儀式

彼女と、儀式とは何かと言う事を話した。
きっかけは、彼女が成人式に出ないと言っていた事だ。それ自信は僕がどうこう言う事ではないが、理由を聞いた。
「最近の成人式と言うのは、とても大人になるための式には見えず、むしろ子供っぽい行動を取る者が多い」「だいたい大人になると言う事は、市町村から与えられる物ではなく、新成人自身がなるものだ」「儀式と言う物自体、実質的な行動等を伴わぬ意味の無い物だと思う」「だから儀式は嫌い」
そのような事だった。
確かに間違ってはいないと思う。儀式と言う物に意味など無い。成人式と言う儀式に人を大人にする効力は無いし、結婚式をしたから二人は夫婦になるわけではないし、正月が無くとも時は過ぎる。
ただ、意味が無いから必要無いかと言うと僕は違うと思う。
正月にも書いた気がするが、節目はきっかけとして使える。そして節目の象徴が儀式だ。
「儀式は道具」だ。それ自体に意味は無くてよい。人がそれをどう使うかによって、意味は生まれる。包丁で人を感動させる料理を作る者も居れば、人の命を奪う者も居る。道具は使い方次第だ。

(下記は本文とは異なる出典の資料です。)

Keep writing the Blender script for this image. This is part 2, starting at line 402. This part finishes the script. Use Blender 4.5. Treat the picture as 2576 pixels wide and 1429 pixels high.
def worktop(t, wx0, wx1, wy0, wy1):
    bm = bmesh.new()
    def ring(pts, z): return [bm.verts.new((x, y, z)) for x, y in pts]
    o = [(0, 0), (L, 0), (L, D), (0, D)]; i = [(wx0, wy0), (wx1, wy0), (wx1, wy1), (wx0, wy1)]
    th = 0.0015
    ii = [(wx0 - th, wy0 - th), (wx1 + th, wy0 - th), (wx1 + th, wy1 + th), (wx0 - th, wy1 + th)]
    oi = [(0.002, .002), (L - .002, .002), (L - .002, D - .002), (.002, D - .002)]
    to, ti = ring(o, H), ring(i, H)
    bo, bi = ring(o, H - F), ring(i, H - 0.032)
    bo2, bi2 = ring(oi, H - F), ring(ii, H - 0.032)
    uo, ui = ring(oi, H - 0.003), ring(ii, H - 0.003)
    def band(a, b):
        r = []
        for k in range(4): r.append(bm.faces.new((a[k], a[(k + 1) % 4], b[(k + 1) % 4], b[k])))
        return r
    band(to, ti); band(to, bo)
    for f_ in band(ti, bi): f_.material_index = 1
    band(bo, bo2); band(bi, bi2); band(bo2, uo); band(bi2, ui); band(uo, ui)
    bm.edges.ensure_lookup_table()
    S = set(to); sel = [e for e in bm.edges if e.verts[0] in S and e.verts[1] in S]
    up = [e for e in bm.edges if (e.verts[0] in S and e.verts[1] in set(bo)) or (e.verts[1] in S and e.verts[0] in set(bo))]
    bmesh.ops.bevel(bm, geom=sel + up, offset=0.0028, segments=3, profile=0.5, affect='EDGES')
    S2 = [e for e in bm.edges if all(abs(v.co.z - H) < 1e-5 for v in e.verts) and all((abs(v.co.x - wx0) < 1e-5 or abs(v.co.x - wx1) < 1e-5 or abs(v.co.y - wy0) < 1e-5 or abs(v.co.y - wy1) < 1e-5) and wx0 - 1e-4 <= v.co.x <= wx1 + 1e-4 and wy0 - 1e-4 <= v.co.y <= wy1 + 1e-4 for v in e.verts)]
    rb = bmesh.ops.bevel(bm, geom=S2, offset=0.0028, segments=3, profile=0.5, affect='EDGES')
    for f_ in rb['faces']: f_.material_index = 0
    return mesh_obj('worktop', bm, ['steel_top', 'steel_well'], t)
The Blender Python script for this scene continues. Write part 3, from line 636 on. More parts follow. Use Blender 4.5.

儀式に意味は無い。だが、きっかけに出来る。それは儀式自体が持つ力ではない。その儀式を使う者の力であり、行動だ。彼女の言っていた「大人になる事は市町村に与えられる事ではない」と言う言葉は、いい点をついている。だが、儀式と言う物は元々何かを与える物では無いのだ。与えようともしていない。与えるのはただ、きっかけだけ。
儀式は何も変えてくれない。変わるのは自分だ。そのために、意味の無い儀式を使え。
せっかく誰かがきっかけを用意してくれているのだ。それを使って自分が変わればいいのだ。